The hitch in negotiations is the price of the land.

The Forest Service appraised the 40 acres it would sell to the city at $870,000, said Liz Mauch of the Ouray Ranger District’s Land and Minerals Department. (That appraisal is much higher than the city’s appraisal two years ago of $247,000 according to City Manager Patrick Rondinelli.)

But Mauch said that while the sale is still in negotiations, “both parties are interested in this happening.” The latest Forest Service appraisal was done by independent appraisers following federal “yellow book” standards, after which the Forest Service appraisers reviewed their work.

Of the price tag, she added: “The city did not agree – it was more than the city anticipated – and [so] we reduced the area to be appraised to 24 acres.”

But the city must pay for the second appraisal, she said, plus Forest Service staff time.

Rondinelli responded that the city did not disagree with the Forest Service appraisal because it was “more than was anticipated,” but rather because the appraisal was based on potential property development that “could not take place.

“The appraiser assumed that the property would be built out to the fullest extent with living units,” he said, which would “not [be] possible under county code.”

Rondinelli said two Ouray County commissioners even met with Forest Service representatives to explain that the appraisal was not accurate, since county codes allow for one dwelling, at most.

“The Forest Service still rejected their input and stood by their bogus appraisal,” he charged.

Another Forest Service condition would require the city to take formal action to prohibit development of lands outside the infrastructure of the ice park, Rondinelli said, although that too is prohibited by the county code.

“We felt the appraisal was not accurate because it made assumptions that could never happen, which in turn unrealistically inflated the value of the property,” he said.

The city has already contacted an appraiser for the 24 acres, paid for survey work, and agreed to a $5,297 deposit for Forest Service staff time to accompany a collection agreement.

The city approved the collection agreement, Rondinelli said, with proposed changes relating to liability and open records requirements, but the Forest Service has not responded yet.

Rondinelli said if an agreement is not reached by Aug. 27, the city could lose its windo to apply for a grant this year from Great Outdoors Colorado to help with the purchase price.

The GOCO grant would help pay for the land, but if this year’s deadline is missed, the city will have to wait until next year to try for GOCO funding to buy the ice park, he said.
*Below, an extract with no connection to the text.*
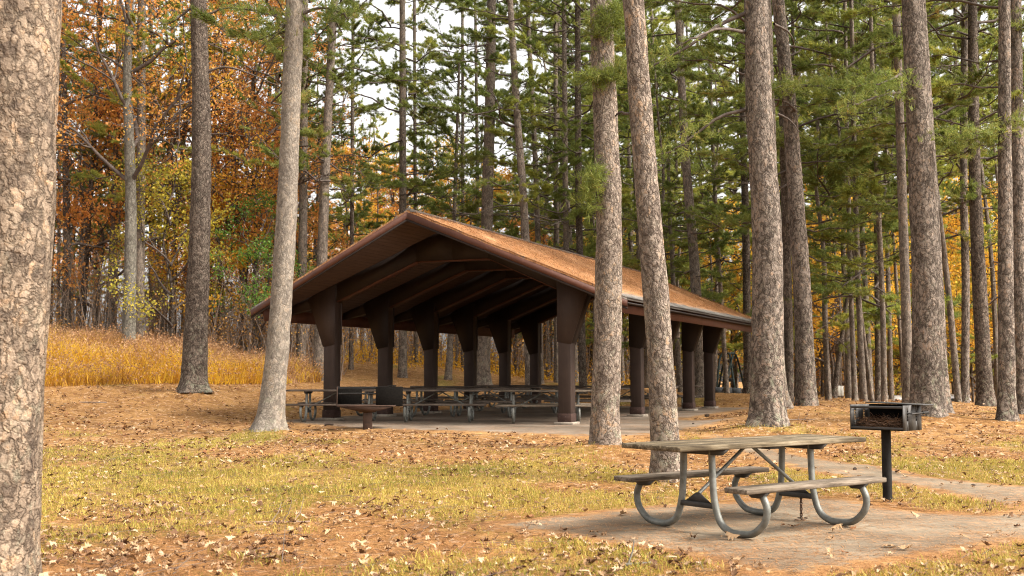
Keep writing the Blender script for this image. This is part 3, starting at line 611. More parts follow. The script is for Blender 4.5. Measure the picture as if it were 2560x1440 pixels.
def rot_about(v, axis, ang):
    c, s = np.cos(ang)[:, None], np.sin(ang)[:, None]; axis = axis / (np.linalg.norm(axis, axis=1)[:, None] + 1e-9)
    return v * c + np.cross(axis, v) * s + axis * (np.sum(axis * v, 1)[:, None]) * (1 - c)
def needles(P, D, r_, per, ln, wd, spread=.75):
    """tufts at P pointing along D; returns (n*3,3) verts"""
    n = len(P) * per; p = np.repeat(P, per, 0); d = np.repeat(D, per, 0)
    d = d + r_.normal(0, spread, (n, 3)) * .8; d[:, 2] += .12; d /= np.linalg.norm(d, axis=1)[:, None]
    l = ln * r_.uniform(.6, 1.15, n)[:, None]; sd = np.cross(d, r_.normal(0, 1, (n, 3))); sd /= np.linalg.norm(sd, axis=1)[:, None] + 1e-9
    b = p + r_.normal(0, .02, (n, 3)); wv = sd * wd * r_.uniform(.7, 1.3, n)[:, None]
    return np.stack([b - wv, b + wv, b + d * l], 1).reshape(-1, 3)
def pine_crown(name, seed, H, h0, Lmax, gap=.62, per=16, ln=.17, wd=.0075, dens=1.0, dead=0.25, curve=.0, top=True):
    r_ = np.random.default_rng(seed); TV = []; TQ = []; n0 = 0; NP = []; ND = []
    z = h0
    while z < H - .3:
        t = (z - h0) / (H - h0); k = r_.integers(1, 4)
        az0 = r_.uniform(0, 6.28); prof = Lmax * (.50 + .62 * sin(pi * min(1.0, .18 + .82 * t) ** .8)) * (1 if t < .8 else .75)
        for j in range(k):
            az = az0 + j * 2 * pi / k + r_.normal(0, .5); L = prof * r_.uniform(.35, 1.15)
            el = radians(r_.uniform(-16, 16) + 30 * t); m = 8; s = np.linspace(0, 1, m)
            d = np.array([cos(az), sin(az), 0.0]); sd = np.array([-sin(az), cos(az), 0.0])
            wig = np.cumsum(r_.normal(0, .06, m)) * L; wz = np.cumsum(r_.normal(0, .035, m)) * L
            P = d * (s * L * cos(el))[:, None] + sd * wig[:, None]
            P[:, 2] += z + r_.normal(0, .15) + s * L * sin(el) + .16 * L * (s ** 2) * (r_.uniform(-.4, 1.0)) + wz - 0.05 * L * np.sin(s * pi)
            rad = (.010 + .0075 * L) * (1 - .85 * s)
            V, Q, _, _ = tube_arr(P, rad, 5, False); TV.append(V); TQ.append(Q + n0); n0 += len(V)
            if r_.random() < dead * (1 - t * 1.5) + .02: L2 = 0
            else: L2 = L
            ns = int(L * 4.6 * dens) + 2; cl = r_.uniform(.3, 1.0, 4)
            for q in range(ns):
                u = min(1.0, max(.22, cl[r_.integers(0, 4)] + r_.normal(0, .10))); f = u * (m - 1); i = min(int(f), m - 2); b = P[i] + (P[i + 1] - P[i]) * (f - i)
                ax = P[i + 1] - P[i]; ax /= np.linalg.norm(ax); sgn = r_.choice([-1, 1]); an = sgn * r_.uniform(.5, 1.15)
                dd = ax * cos(an) + np.cross([0, 0, 1.0], ax) * sin(an); dd[2] += r_.uniform(-.12, .35); dd /= np.linalg.norm(dd)
                l = r_.uniform(.25, .8) * (1.25 - .6 * u) * min(1.0, .5 + L / 4)
                e = b + dd * l; mid = (b + e) / 2 + [0, 0, -.04 * l]
                V, Q, _, _ = tube_arr(np.array([b, mid, e]), np.array([.008, .006, .003]), 3, False); TV.append(V); TQ.append(Q + n0); n0 += len(V)
                if L2 > 0:
                    nt_ = int(l / .085) + 2; tt = r_.uniform(.3, 1.0, nt_); tt[0] = 1.0
                    NP.append(b + (e - b) * tt[:, None]); ND.append(np.repeat(dd[None], nt_, 0))
            if L2 > 0: NP.append(P[-1:]); ND.append((P[-1] - P[-2])[None] / np.linalg.norm(P[-1] - P[-2]))
        z += gap * r_.uniform(.6, 1.4)
    NPa = np.vstack(NP); NDa = np.vstack(ND); NV = needles(NPa, NDa, r_, per, ln, wd)
    TV = np.vstack(TV); TQ = np.vstack(TQ); nt_ = len(NV) // 3
    V = np.vstack([TV, NV]); T = (np.arange(nt_ * 3) + len(TV)).reshape(-1, 3)
    mi = np.concatenate([np.zeros(len(TQ)), np.ones(nt_)])
    return mk_mesh(name, V, [TQ, T], [MT['limb_dark'], MT['needle']], mi)
def leaf_tris(P, r_, size, droop=.4):
    n = len(P); d = r_.normal(0, 1, (n, 3)); d[:, 2] -= droop; d /= np.linalg.norm(d, axis=1)[:, None]
    s = np.cross(d, r_.normal(0, 1, (n, 3))); s /= np.linalg.norm(s, axis=1)[:, None] + 1e-9; l = size * r_.uniform(.6, 1.3, n)[:, None]
    nrm = np.cross(d, s)
    return np.stack([P, P + d * l * .5 + s * l * .34 + nrm * l * .08, P + d * l, P + d * l * .5 - s * l * .34 + nrm * l * .08], 1).reshape(-1, 3)
def broad_crown(name, seed, H, h0, spread, nleaf=9000, size=.11, trunk_top=None, levels=4, up=.5):
    """forking limbs around the axis with leaf clusters at the twigs"""
    r_ = np.random.default_rng(seed); TV = []; TQ = []; n0 = 0; tips = []
    def seg(b, d, L, rad, lev):
        nonlocal n0
        m = 5; P = [b]; dd = d.copy()
        for i in range(m): dd = dd + r_.normal(0, .16, 3); dd[2] += .03; dd /= np.linalg.norm(dd); P.append(P[-1] + dd * L / m)
        P = np.array(P); V, Q, _, _ = tube_arr(P, np.linspace(rad, rad * .45, m + 1), 6 if lev < 2 else 4, False); TV.append(V); TQ.append(Q + n0); n0 += len(V)
        if lev >= 2: tips.extend([P[-1], P[-2], P[-3]])
        if lev >= levels: return
        for j in range(r_.integers(3, 5) if lev else 5):
            f = r_.uniform(.35, 1.0) * m; i = min(int(f), m - 1); q = P[i] + (P[i + 1] - P[i]) * (f - i)
            nd = dd + r_.normal(0, .75, 3); nd[2] = nd[2] * .6 + .12; nd /= np.linalg.norm(nd)
            seg(q, nd, L * r_.uniform(.5, .8), rad * .5, lev + 1)
    n = 11
    for j in range(n):
        z = h0 + (H * .9 - h0) * (j + r_.random()) / n; az = j * 2.4 + r_.normal(0, .3); t = (z - h0) / (H - h0)
        d = np.array([cos(az), sin(az), up + .8 * t]); d /= np.linalg.norm(d)
        seg(np.array([0, 0, z]), d, spread * (.62 - .3 * t) * r_.uniform(.7, 1.1), .0115 * spread * (1 - .5 * t) + .012, 1)
    tips = np.array(tips); k = r_.integers(0, len(tips), nleaf); P = tips[k] + r_.normal(0, .17 * sqrt(spread / 3.5), (nleaf, 3))
    LV = leaf_tris(P, r_, size); TV = np.vstack(TV); TQ = np.vstack(TQ); q = (np.arange(nleaf * 4) + len(TV)).reshape(-1, 4)
    return mk_mesh(name, np.vstack([TV, LV]), [TQ, q], [MT['limb_dark'], MT['leaf_orange']], np.concatenate([np.zeros(len(TQ)), np.ones(nleaf)]))
LIB = {
 'A': [pine_crown('crown', 101 + i, 21, 4.6, 3.6, gap=.8, dens=1.45) for i in range(2)],
 'A2': [pine_crown('crown', 161 + i, 18, 3.0, 3.1, gap=.85, dens=1.35, dead=.12) for i in range(2)],
 'B': [pine_crown('crown', 111 + i, 22, 6.4, 3.8, gap=.85, dens=1.35) for i in range(2)],
 'B2': [pine_crown('crown', 121 + i, 21, 7.4, 3.9, gap=.75, dens=1.4, dead=.15) for i in range(2)],
 'C': [pine_crown('crown', 131 + i, 22, 12.0, 3.6, gap=1.2, dens=.7, dead=.15) for i in range(2)],
 'Y': [pine_crown('crown', 141 + i, 12, 2.6, 2.0, gap=.6, dens=1.2, per=12) for i in range(2)],
 'far': [pine_crown('crown', 151 + i, 20, 4.5, 4.0, gap=1.0, per=9, ln=.28, wd=.018, dens=.8, dead=.05) for i in range(3)],
 'oak': [broad_crown('crown', 201 + i, 18, 5.0, 6.5, 7800, .12) for i in range(2)],
 'oak2': [broad_crown('crown', 211 + i, 16, 3.5, 5.5, 6500, .12) for i in range(2)],
 'small': [broad_crown('crown', 221 + i, 8.5, 1.2, 4.2, 5200, .125, levels=3) for i in range(3)],
 'round': [broad_crown('crown', 231 + i, 15, 3.0, 6.0, 6000, .21) for i in range(3)],
}
CH = {'A2': 18, 'A': 21, 'B': 22, 'B2': 21, 'C': 22, 'Y': 12, 'far': 20, 'oak': 18, 'oak2': 16, 'small': 8.5, 'round': 15}
cnt = 0
def slot2(o, mat):
    o.material_slots[1].link = 'OBJECT'; o.material_slots[1].material = mat
TREES = {}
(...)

Mauch could not be reached for further comment.

“I gave up predicting any timeline a long time ago,” Rondinelli said of the process that has been going on for years.
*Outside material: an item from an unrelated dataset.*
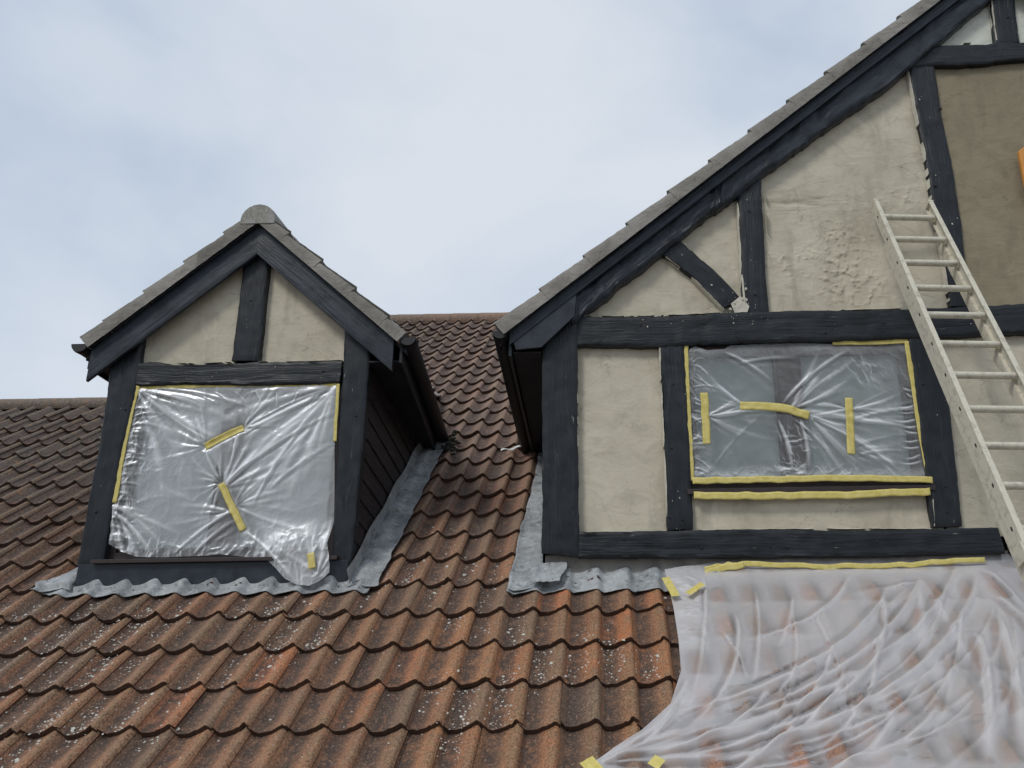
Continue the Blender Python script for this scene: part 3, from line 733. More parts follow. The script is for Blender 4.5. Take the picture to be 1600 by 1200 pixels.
mk('fascia', V, [(0, 1, 2, 3), (4, 7, 6, 5), (0, 4, 5, 1), (0, 3, 7, 4)], M_paint2, gb)
gutter(-.69, 1.99, .058, .17, 2.12, M_gut, gb, -1, 0., -.47)
mk('side_wall', [(-.375, .36, 0), (-.375, .36, 1.9), (-.375, 2.7, 1.9)], [(0, 1, 2)], M_soff, gb)
# backing wall behind the panels
prism('back_wall', [(-.37, .08), (7.6, .08), (7.6, 1.85), (GA, 5.35), (-.37, 1.95)], .46, .50, M_soff, gb)

# render panels between the timbers
panel('render_panel', [(890, 530), (1045, 530), (1052, 838), (890, 838)], YW, M_pl, gb)
panel('render_panel', [(1070, 768), (1475, 762), (1475, 838), (1070, 838)], YW-.004, M_pl, gb)
panel('render_panel', [(1455, 515), (1826, 515), (1826, 838), (1480, 838)], YW, M_pl, gb)
panel('render_panel', [(890, 500), (1060, 358), (1145, 500)], YW, M_pl, gb)
panel('render_panel', [(1040, 385), (1165, 285), (1175, 500), (1150, 500)], YW+.001, M_pl, gb)
c1 = P(1310, 400, YW); c2 = P(1250, 318, YW); c3 = P(1400, 310, YW)
def scraped(X, Z):                    # trowel drags and torn ridges left in the wet render
    def blob(c, rx, rz): return np.exp(-(((X-c[0])/rx)**2+((Z-c[1])/rz)**2))
    m = np.clip(1.3*blob(c1, .22, .40)+.9*blob(P(1345, 450, YW), .30, .14)+.9*blob(P(1230, 410, YW), .14, .12)+.8*blob(c3, .25, .10), 0, 1)
    sw = blob(c2, .33, .07)
    wx_ = X+.05*fbm(X*6, Z*6, 5); wz_ = Z+.05*fbm(X*6+3, Z*6, 6)
    r = ridged(wx_*14, wz_*19, 1, 4)
    torn = np.clip((fbm(X*16, Z*14, 3, 3)-.52)*6, 0, 1)
    return m*(.020*np.clip(r-.60, 0, 1)*2.4+.007*torn)-sw*.016*ridged(X*3, Z*26, 2, 2)
panel('render_panel', [(1175, 280), (1440, 88), (1500, 490), (1185, 495)], YW+.002, M_pl, gb, .0085, .003, scraped)
o = panel('render_panel', [(1450, 90), (1790, 84), (1812, 490), (1500, 490)], YW, M_plw, gb, .02, .005); o['label'] = 'darker wet brown render panel'
o = panel('render_panel', [(1430, 90), (1565, -20), (1565, 78)], YW, M_plt, gb); o['label'] = 'paler dry render panel'
o = panel('render_panel', [(1580, 75), (1575, -30), (1700, 75)], YW, M_plt, gb); o['label'] = 'paler dry render panel'
prism('render_strip', [P(852, 868, YW), P(2050, 855, YW), P(2050, 905, YW), P(852, 912, YW)], YW+.004, YW+.06, M_mort, gb)
# filler behind far right
panel('render_panel', np.array([(4.20, .35), (7.55, .35), (7.55, 2.1), (4.20, 2.1)]), YW, M_pl, gb, .08)
panel('render_panel', np.array([(4.4, 2.2), (7.1, 2.2), (4.4, 4.35)]), YW, M_pl, gb, .08)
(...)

Rondinelli said the Forest Service originally agreed to have instructions for an appraisal by April 1, then extended it to May 1, and then told the city that it had to first sign a collection agreement, which the city submitted on June 8.
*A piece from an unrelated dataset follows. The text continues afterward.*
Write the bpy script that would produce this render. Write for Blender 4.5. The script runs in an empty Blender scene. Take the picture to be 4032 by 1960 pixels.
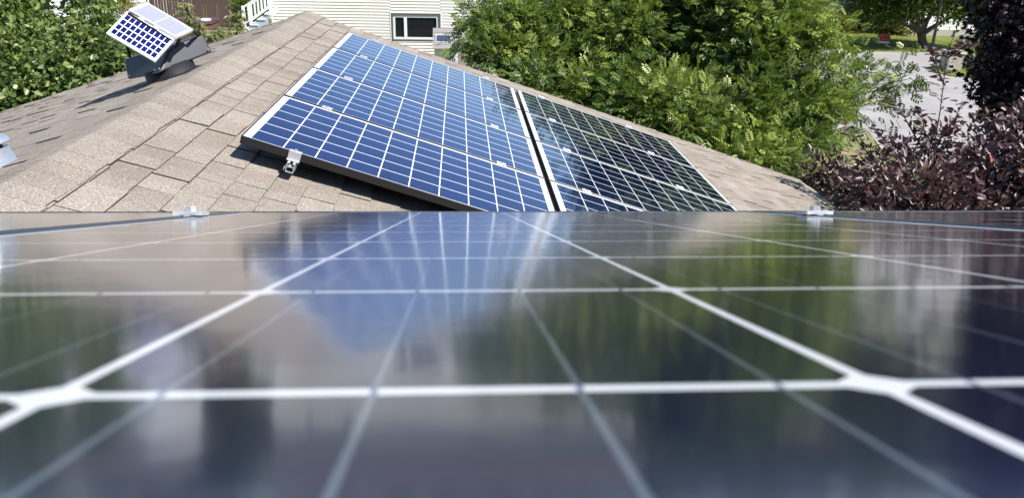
import bpy, math, random
import numpy as np
from mathutils import Vector, Matrix

sc = bpy.context.scene
COL = sc.collection
rnd = random.Random(7)
rng = np.random.default_rng(11)

# ---------------------------------------------------------------- camera
FPX, PITCH, YAW, ROLL = 3188.66, 0.3785, 0.0690, 0.0213     # focal length in photo pixels, radians
cp, sp, cy, sy = math.cos(PITCH), math.sin(PITCH), math.cos(YAW), math.sin(YAW)
FWD = Vector((sy * cp, cy * cp, -sp))
R0 = Vector((cy, -sy, 0))
U0 = R0.cross(FWD)
RGT = R0 * math.cos(ROLL) + U0 * math.sin(ROLL)
UPV = -R0 * math.sin(ROLL) + U0 * math.cos(ROLL)
cam = bpy.data.cameras.new('camera')
cam.sensor_width = 36.0
cam.lens = FPX / 4032 * 36
cam.clip_start, cam.clip_end = 0.01, 2000
cam.dof.use_dof = True
cam.dof.focus_distance = 4.2
cam.dof.aperture_fstop = cam.lens / 1.75
camo = bpy.data.objects.new('camera', cam)
COL.objects.link(camo)
camo.matrix_world = Matrix(((RGT.x, UPV.x, -FWD.x, 0), (RGT.y, UPV.y, -FWD.y, 0), (RGT.z, UPV.z, -FWD.z, 0), (0, 0, 0, 1)))
sc.camera = camo

# ---------------------------------------------------------------- light
SUN_AZ, SUN_EL = math.radians(122), math.radians(50)
world = bpy.data.worlds.new('World')
sc.world = world
world.use_nodes = True
wn = world.node_tree.nodes
bg = wn['Background']
sky = wn.new('ShaderNodeTexSky')
sky.sky_type = 'NISHITA'
sky.sun_disc = False
sky.sun_elevation = SUN_EL
sky.sun_rotation = SUN_AZ
sky.altitude = 800
sky.air_density = 1.0
sky.dust_density = 0.15
sky.ozone_density = 2.0
world.node_tree.links.new(sky.outputs[0], bg.inputs[0])
bg.inputs[1].default_value = 0.10
sl = bpy.data.lights.new('sun', 'SUN')
sl.energy = 4.6
sl.angle = math.radians(0.53)
sl.color = (1.0, 0.955, 0.90)
so = bpy.data.objects.new('sun', sl)
COL.objects.link(so)
SUN = Vector((math.sin(SUN_AZ) * math.cos(SUN_EL), math.cos(SUN_AZ) * math.cos(SUN_EL), math.sin(SUN_EL)))
so.rotation_euler = SUN.to_track_quat('Z', 'Y').to_euler()
so.location = SUN * 40
sc.view_settings.view_transform = 'Standard'
sc.view_settings.look = 'None'
sc.view_settings.gamma = 1
sc.view_settings.use_curve_mapping = False
sc.view_settings.exposure = 0.85
sc.cycles.max_bounces = 8
sc.cycles.glossy_bounces = 5
sc.cycles.caustics_reflective = False
sc.cycles.caustics_refractive = False

G = -5.5                                                    # ground level below the camera


def ray(x, y):
    return FWD + RGT * ((x - 2016) / FPX) - UPV * ((y - 980) / FPX)


def at(x, y, Y):
    d = ray(x, y)
    return d * (Y / d.y)


def ground_at(x, y, z=G):
    d = ray(x, y)
    return d * (z / d.z)


# ---------------------------------------------------------------- helpers
class MB:
    def __init__(s):
        s.v, s.f, s.m, s.a = [], [], [], []

    def face(s, pts, a=0.5, m=0):
        b = len(s.v)
        s.v += [tuple(p) for p in pts]
        s.f.append(tuple(range(b, b + len(pts))))
        s.a.append(a)
        s.m.append(m)

    def hexa(s, p, a=0.5, m=0):
        """p: 8 points, bottom ring 0-3 and top ring 4-7"""
        b = len(s.v)
        s.v += [tuple(q) for q in p]
        for q in ((3, 2, 1, 0), (4, 5, 6, 7), (0, 1, 5, 4), (1, 2, 6, 5), (2, 3, 7, 6), (3, 0, 4, 7)):
            s.f.append(tuple(b + i for i in q))
            s.a.append(a)
            s.m.append(m)

    def box(s, x0, x1, y0, y1, z0, z1, a=0.5, m=0, ax=None):
        P = [(x0, y0, z0), (x1, y0, z0), (x1, y1, z0), (x0, y1, z0), (x0, y0, z1), (x1, y0, z1), (x1, y1, z1), (x0, y1, z1)]
        if ax:
            o, ex, ey, ez = ax
            P = [o + ex * p[0] + ey * p[1] + ez * p[2] for p in P]
        s.hexa(P, a, m)

    def bar(s, p, q, w, h, up=Vector((0, 0, 1)), a=0.5, m=0):
        p, q = Vector(p), Vector(q)
        d = (q - p)
        L = d.length
        d.normalize()
        side = d.cross(up).normalized()
        u2 = side.cross(d)
        s.box(0, L, -w / 2, w / 2, -h / 2, h / 2, a, m, (p, d, side, u2))

    def tube(s, pts, rad, n=8, a=0.5, m=0, cap=True):
        pts = [Vector(p) for p in pts]
        rings = []
        ref = Vector((0.31, 0.17, 0.93)).normalized()
        for i, p in enumerate(pts):
            d = (pts[min(i + 1, len(pts) - 1)] - pts[max(i - 1, 0)]).normalized()
            if abs(d.dot(ref)) > 0.95:
                x = d.cross(Vector((1, 0, 0))).normalized()
            else:
                x = d.cross(ref).normalized()
            y = d.cross(x)
            b = len(s.v)
            for k in range(n):
                t = 2 * math.pi * k / n
                s.v.append(tuple(p + (x * math.cos(t) + y * math.sin(t)) * rad[i]))
            rings.append(b)
        for i in range(len(pts) - 1):
            for k in range(n):
                s.f.append((rings[i] + k, rings[i] + (k + 1) % n, rings[i + 1] + (k + 1) % n, rings[i + 1] + k))
                s.a.append(a)
                s.m.append(m)
        if cap:
            for b, rev in ((rings[0], True), (rings[-1], False)):
                r = list(range(b, b + n))
                s.f.append(tuple(r[::-1] if rev else r))
                s.a.append(a)
                s.m.append(m)

    def build(s, name, mats, parent=None, smooth=False):
        me = bpy.data.meshes.new(name)
        me.from_pydata(s.v, [], s.f)
        if not isinstance(mats, (list, tuple)):
            mats = [mats]
        for m in mats:
            me.materials.append(m)
        me.polygons.foreach_set('material_index', s.m)
        at_ = me.attributes.new('tint', 'FLOAT', 'FACE')
        at_.data.foreach_set('value', s.a)
        if smooth:
            me.polygons.foreach_set('use_smooth', [len(f) == 4 for f in s.f])
        me.update()
        o = bpy.data.objects.new(name, me)
        COL.objects.link(o)
        if parent:
            o.parent = parent
        return o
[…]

Now, he said, the city has been told that once it signs the collection agreement, a Forest Service appraiser will need to research the old city appraisal before issuing any instructions.

“The unfortunate thing is that we were pushing to get this appraisal done in early summer, so that we could get on the GOCO grant cycle, with grant applications due Aug. 27,” Rondinelli said. “Now, due to Forest Service delays, we are in jeopardy of getting in this cycle and may need to now wait until next spring.”